Use CAN Bus Shield With STM32F746 Discovery Board?

Hi, everyone,

I’m working on a project involving the CAN Bus Shield, and I’ve recently acquired one for myself. Of course, the shield works perfectly on my Arduino Uno board, but members of the group I’m working with are interested in using it with the STM32F746 Discovery board, as it gives us access to other hardware we’d like to use (e.g. a touchscreen display). The board already has an Arduino shield pinout on it, and I’ve taken pretty good care setting up the configuration in firmware, but I’m not able to get the CAN Bus Shield to respond over SPI.

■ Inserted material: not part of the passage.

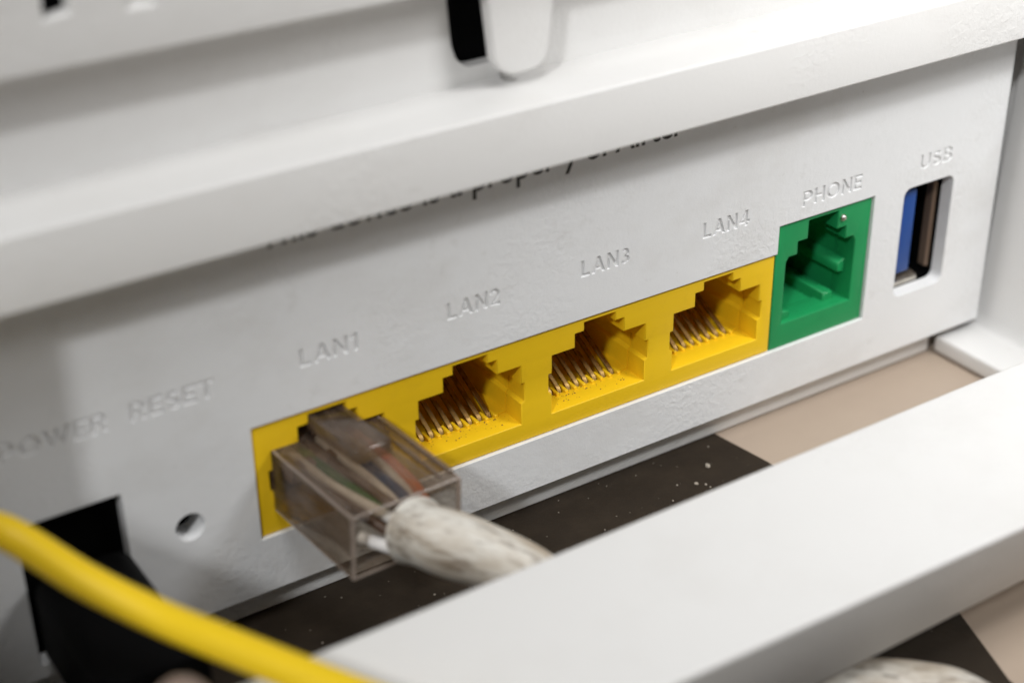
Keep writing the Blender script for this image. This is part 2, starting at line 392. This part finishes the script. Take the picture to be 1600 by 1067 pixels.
def word(body, x0, x1, z0, cap):
    adv = sum(GL[c][0] for c in body) + .17 * (len(body) - 1); k = (x1 - x0) / adv; out = []; x = 0
    for c in body:
        out += [[(x0 + (x + p[0]) * k, z0 + p[1] * cap) for p in l] for l in GL[c][1]]; x += GL[c][0] + .17
    return out
wl = {k: word(k, v[0] + 0.05, v[1] - 0.05, v[2], 1.55) for k, v in words.items()}
holes = [sockets, usb_hole, rst, pwr]
front = cut_plate('rear_panel', [outline] + holes + [l for v in wl.values() for l in v], 0.0, 0.20, 'panel', R, 0.05)
grow = lambda l, e: l
plate('panel_backing', [[(-51.5, -5.4), (67.4, -5.4), (67.4, 29.5), (-51.5, 29.5)]] + holes, 0.202, 1.5, 'panel', front)
for k, l in wl.items():
    q = plate('engraved_label', l, 0.17, 0.198, 'letter', front); q['label'] = 'engraved word ' + k
# printed line half hidden by the ledge
pt = fit_word('This device is a property of Airtel', -17.0, 23.6, 26.25, 2.1, 0.05)
cut_plate('printed_text', pt, -0.012, -0.004, 'ink', front, 0.001)['label'] = 'black printed sentence half hidden under the ledge'
# lower chassis, recessed below the panel
bm = bmesh.new(); prism(bm, [(2.0, -5.3), (2.0, -8.98), (60, -8.98), (60, -5.3)], -51, 62.6, 'x'); bevel(bm, 0.3, 2)
finish(bm, 'lower_chassis', 'white', R)
# floor of the case behind the panel (closes the view past the sockets)
box('inner_case', -51, 66, 16, 18, -5.2, 31, 'black', R)
# ledge
bm = bmesh.new()
prism(bm, [(-5.0, 29.0), (-5.03, 34.68), (3.4, 34.62), (3.4, 33.4), (4.4, 33.4), (4.4, 30.4), (1.7, 30.4), (1.7, 29.62), (-0.3, 29.62), (-0.3, 29.0)], -58, 78, 'x'); bevel(bm, 0.26, 4)
ledge = finish(bm, 'ledge', 'white', R)
# wall above the ledge with the clip slot
WY = 2.2
slot = [(1.1, 60), (1.6, 42.0), (1.95, 38.2)] + [(2.1 + 1.9 * (1 - math.cos(math.radians(a))), 37.95 - 1.9 * math.sin(math.radians(a))) for a in range(10, 91, 16)] + [(8.0, 36.05), (8.3, 36.3), (8.6, 60)]
plate('upper_wall', [[(-58, 34.2), (78, 34.2), (78, 62), (-58, 62)], slot], WY, WY + 1.4, 'white', R, bv=0.12, seg=2)
bm = bmesh.new(); prism(bm, [(0, 35.4), (11, 35.4), (11, 61), (0, 61)], WY + 1.45, WY + 8, 'y'); finish(bm, 'slot_shade', 'black', R)  # black block stands in for the shade inside the slot
# clip that hangs in front of the slot
cl = [(3.0, 62), (3.35, 42.4), (3.85, 38.0)] + [(3.85 + 2.4 * (1 - math.cos(math.radians(a))), 37.8 - 2.0 * math.sin(math.radians(a))) for a in range(8, 91, 12)] + \
     [(9.2 - 1.9 * (1 - math.sin(math.radians(a))), 37.55 - 1.7 * math.cos(math.radians(a))) for a in range(0, 91, 15)] + [(9.75, 42.4), (10.2, 62)]
plate('mounting_clip', [cl], -1.0, 0.3, 'white', R, bv=0.32, seg=4)
# upper casing overhanging the wall
v1 = [(-31.5, 47.7), (-29.7, 47.9), (-29.9, 56), (-31.05, 56)]
v2 = [(-25.8, 47.4), (-23.9, 47.4), (-23.85, 56), (-25.65, 56)]
uc = plate('upper_casing', [[(-58, 44.2), (78, 44.2), (78, 63), (-58, 63)], v1, v2], -2.5, -0.9, 'white', R, bv=0.3, seg=3)
box('casing_floor', -58, 78, -1.1, WY, 44.35, 46.0, 'white', uc)
box('vent_slot', -33, -28.5, -0.88, -0.2, 46.05, 58, 'black', uc)
box('blind_slot', -27.5, -23, -1.9, -0.8, 46.1, 58, 'white', uc)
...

After getting out a logic analyzer, I noticed that the STM32F746 works on 3.3v logic levels instead of the 5v logic levels of the Arduino Uno. I was curious if this might be the source of the problem; perhaps the MCP2515 on the Shield needs to see the CS pin go from 5V to 0V? Or perhaps the clock never drives voltages high or low enough to look like a proper edge? I could get a level shifter from Sparkfun and run at <1MHz, if that’s what needs to happen.

Anyone tried something like this before? Found a way to get the Shield to operate on boards other than Arduino?

Best,
Rhett

MCP2515 can work under the condition of 3.3V power supply. I suggest checking the hardware connection at first, and checking the correctness of time by logic analyzer.

MCP2515 can work with a 3.3V power supply, but I checked the schematic and the MCP2515 is being powered by the 5V pin. According to the MCP2515 data sheet, this sets a high voltage threshold of 0.7 * VDD, and 0.7 * 5 = 3.5V. The board is being driven by the 5V supply pin but all the SPI lines and GPIO are 3.3V, so they’re too low to be “heard”.

Even if I powered the board by the 3.3V pin (say I used a bunch of jumper wires), this doesn’t help. The MCP2551 requires a 5V voltage.

Well, I didn’t notice MCP2551.We didn’t test anything other than Arduino.It just gives you some ideas.